First, the COA looked at the request for information agreement and the demand letter.
“We need not consider whether the settlement agreement’s limitations on information are still in effect because the temporary successor trustee’s interpretation of the Trust provisions effectively limits her access even if the settlement agreement does not,” Judge Leanna Weissmann wrote.
Judges further found the trial court didn’t err in finding Susan violated the agreed order by seeking information through her demand letter.
“These are frivolous claims for the reasons stated by the trial court,” Weisssman wrote. “(Susan) waived any right to such information through the Agreed Order.
“In some cases, like the court-ordered legal fees, she had already received the documents she later requested in her demand letter, agreed to their payment, and waived any right to challenge them,” the judge continued. “Susan also had no right to know anything about John’s private tax returns, as she was neither his guardian nor his protector in any sense of the word.
“As the trial court noted, through the many years of litigation, Susan has shown herself to be more of an enemy than a friend to her brother.”
The court continued to criticize Susan on her claims about attorney fees.
“As we did in Susan’s last appeal, we find that Susan’s appeal is frivolous and in bad faith,” Weismann wrote. “She entered into an agreed order and then promptly violated it by seeking information already in her possession and for which she had waived any challenge. Despite the trial court’s comprehensive judgment detailing her violation of the Agreed Order and continuing bad faith, she launched this appeal, raising only frivolous and bad-faith contentions.”

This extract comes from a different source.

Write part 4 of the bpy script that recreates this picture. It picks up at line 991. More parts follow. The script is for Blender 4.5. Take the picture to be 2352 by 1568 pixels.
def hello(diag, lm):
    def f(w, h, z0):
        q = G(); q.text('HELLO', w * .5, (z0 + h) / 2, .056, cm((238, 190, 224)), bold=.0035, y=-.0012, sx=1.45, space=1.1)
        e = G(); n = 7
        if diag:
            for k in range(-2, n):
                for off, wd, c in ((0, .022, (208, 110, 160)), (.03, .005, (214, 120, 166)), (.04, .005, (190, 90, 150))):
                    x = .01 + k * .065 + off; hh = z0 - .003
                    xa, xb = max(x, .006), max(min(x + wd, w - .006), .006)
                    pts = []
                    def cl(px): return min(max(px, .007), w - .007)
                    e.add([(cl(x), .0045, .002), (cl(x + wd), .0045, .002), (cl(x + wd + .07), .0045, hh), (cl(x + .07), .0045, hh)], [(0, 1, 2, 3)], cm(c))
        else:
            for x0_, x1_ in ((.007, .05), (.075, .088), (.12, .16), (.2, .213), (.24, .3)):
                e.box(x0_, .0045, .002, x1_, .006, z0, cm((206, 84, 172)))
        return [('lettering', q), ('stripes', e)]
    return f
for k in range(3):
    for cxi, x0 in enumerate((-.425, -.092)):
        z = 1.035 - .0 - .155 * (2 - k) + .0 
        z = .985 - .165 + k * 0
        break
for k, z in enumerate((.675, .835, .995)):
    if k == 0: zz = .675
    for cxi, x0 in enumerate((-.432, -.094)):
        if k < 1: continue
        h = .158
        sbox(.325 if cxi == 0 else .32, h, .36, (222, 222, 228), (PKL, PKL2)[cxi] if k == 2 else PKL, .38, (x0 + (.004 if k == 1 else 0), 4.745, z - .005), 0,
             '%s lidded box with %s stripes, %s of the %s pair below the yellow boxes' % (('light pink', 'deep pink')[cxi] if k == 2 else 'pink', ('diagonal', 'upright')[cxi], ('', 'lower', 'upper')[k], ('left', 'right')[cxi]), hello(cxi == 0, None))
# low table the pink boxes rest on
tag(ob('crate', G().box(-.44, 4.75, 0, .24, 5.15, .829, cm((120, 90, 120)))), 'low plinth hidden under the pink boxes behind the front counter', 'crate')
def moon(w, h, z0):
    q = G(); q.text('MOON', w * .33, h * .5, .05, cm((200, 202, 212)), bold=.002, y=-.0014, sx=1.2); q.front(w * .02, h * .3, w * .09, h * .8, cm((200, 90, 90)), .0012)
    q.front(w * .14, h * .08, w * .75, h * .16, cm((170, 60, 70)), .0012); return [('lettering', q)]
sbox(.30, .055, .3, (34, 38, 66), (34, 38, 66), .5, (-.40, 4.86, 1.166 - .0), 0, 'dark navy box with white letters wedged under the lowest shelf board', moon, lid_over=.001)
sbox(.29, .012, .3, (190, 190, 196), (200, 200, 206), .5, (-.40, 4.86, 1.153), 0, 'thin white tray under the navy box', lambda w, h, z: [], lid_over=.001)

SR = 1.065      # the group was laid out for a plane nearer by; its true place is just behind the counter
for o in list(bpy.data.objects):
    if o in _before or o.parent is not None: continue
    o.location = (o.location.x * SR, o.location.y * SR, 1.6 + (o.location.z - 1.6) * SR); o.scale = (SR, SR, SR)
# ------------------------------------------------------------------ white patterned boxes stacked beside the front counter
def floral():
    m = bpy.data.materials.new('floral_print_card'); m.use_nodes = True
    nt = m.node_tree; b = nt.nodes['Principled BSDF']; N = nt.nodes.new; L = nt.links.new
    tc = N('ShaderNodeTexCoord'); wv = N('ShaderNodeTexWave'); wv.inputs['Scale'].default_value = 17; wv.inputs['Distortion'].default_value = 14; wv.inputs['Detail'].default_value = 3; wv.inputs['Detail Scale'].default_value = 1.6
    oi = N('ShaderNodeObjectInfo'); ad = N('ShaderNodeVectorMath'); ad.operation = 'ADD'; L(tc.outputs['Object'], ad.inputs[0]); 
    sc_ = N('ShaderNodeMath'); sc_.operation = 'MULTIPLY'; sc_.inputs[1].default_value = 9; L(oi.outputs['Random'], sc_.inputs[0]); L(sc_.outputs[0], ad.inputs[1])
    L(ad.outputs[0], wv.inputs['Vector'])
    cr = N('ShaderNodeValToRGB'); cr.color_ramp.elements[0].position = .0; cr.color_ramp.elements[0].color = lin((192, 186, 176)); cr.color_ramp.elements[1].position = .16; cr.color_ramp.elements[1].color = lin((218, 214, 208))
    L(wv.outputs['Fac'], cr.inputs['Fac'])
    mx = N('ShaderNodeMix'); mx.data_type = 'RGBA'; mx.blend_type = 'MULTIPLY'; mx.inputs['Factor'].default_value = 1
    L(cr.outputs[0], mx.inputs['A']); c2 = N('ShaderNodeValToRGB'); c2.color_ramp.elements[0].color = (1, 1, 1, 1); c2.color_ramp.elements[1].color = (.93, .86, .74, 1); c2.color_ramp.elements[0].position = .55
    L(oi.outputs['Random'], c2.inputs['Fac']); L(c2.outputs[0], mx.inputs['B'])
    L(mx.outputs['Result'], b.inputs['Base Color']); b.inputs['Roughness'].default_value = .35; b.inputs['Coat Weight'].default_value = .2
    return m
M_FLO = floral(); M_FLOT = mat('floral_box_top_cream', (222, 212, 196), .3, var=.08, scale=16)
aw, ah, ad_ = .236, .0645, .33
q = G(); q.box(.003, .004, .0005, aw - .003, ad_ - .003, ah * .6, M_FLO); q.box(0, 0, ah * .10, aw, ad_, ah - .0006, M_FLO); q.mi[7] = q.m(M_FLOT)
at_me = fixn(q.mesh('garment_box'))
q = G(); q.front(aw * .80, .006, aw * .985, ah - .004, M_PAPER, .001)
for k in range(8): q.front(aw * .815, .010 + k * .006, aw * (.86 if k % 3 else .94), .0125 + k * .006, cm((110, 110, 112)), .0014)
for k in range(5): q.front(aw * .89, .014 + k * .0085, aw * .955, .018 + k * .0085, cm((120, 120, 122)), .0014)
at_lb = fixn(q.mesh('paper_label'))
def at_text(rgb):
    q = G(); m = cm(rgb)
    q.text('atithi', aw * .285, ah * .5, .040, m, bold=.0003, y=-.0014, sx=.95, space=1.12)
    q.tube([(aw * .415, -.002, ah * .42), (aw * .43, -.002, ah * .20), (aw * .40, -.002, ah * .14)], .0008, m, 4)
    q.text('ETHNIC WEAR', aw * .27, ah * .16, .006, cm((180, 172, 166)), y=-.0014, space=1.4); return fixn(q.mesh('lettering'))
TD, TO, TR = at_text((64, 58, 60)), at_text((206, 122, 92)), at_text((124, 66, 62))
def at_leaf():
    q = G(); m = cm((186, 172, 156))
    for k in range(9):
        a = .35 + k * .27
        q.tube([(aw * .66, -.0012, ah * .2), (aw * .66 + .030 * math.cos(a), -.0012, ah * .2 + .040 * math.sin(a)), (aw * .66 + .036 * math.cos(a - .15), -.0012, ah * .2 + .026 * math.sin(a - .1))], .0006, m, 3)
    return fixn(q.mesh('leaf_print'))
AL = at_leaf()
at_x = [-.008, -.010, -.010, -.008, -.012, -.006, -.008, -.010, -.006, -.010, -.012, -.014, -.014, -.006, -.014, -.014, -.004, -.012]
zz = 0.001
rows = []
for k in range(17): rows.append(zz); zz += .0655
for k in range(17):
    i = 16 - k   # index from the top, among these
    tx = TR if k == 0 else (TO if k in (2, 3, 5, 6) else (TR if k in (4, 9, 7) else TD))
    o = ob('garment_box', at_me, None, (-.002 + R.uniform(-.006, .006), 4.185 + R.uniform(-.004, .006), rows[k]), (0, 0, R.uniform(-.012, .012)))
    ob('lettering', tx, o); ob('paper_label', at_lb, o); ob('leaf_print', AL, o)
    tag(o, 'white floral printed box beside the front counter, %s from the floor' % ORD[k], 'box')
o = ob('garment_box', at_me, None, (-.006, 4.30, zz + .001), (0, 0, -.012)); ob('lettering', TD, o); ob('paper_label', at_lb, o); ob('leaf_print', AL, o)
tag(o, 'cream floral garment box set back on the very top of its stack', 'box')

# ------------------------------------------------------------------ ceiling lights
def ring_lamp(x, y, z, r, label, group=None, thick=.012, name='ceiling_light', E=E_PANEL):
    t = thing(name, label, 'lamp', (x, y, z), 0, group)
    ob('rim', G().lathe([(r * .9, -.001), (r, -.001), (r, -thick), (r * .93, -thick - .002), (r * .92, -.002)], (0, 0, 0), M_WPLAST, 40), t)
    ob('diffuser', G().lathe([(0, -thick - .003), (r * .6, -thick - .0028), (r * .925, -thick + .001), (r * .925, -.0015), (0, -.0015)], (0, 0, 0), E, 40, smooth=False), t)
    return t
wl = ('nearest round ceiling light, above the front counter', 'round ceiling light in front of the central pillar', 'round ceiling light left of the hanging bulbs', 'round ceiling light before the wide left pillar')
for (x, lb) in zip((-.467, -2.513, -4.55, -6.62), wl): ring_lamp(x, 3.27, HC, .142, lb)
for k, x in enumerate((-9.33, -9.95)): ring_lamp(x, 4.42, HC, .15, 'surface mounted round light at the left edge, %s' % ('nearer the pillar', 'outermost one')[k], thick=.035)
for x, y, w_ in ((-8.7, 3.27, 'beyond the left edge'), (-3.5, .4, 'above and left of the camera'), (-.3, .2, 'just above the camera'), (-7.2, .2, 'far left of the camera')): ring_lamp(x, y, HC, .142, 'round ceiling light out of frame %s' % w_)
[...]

The COA remanded the case for a determination of the trust’s appellate attorney feeds to be paid by Susan. While the remand instructions only relate to Susan, the appellate court added in a footnote, “… (W)e remind Susan’s counsel, who has represented her for at least eight years, that attorneys may be personally sanctioned for pursuing groundless claims on behalf of a client.”
The case is In Re: Petition to Docket Trust of Mary Ruth Moeder Susan Moeder v. Robert W. York, Temporary Successor Trustee of the Irrevocable Trust of Mary Ruth Moeder, 21A-TR-2522.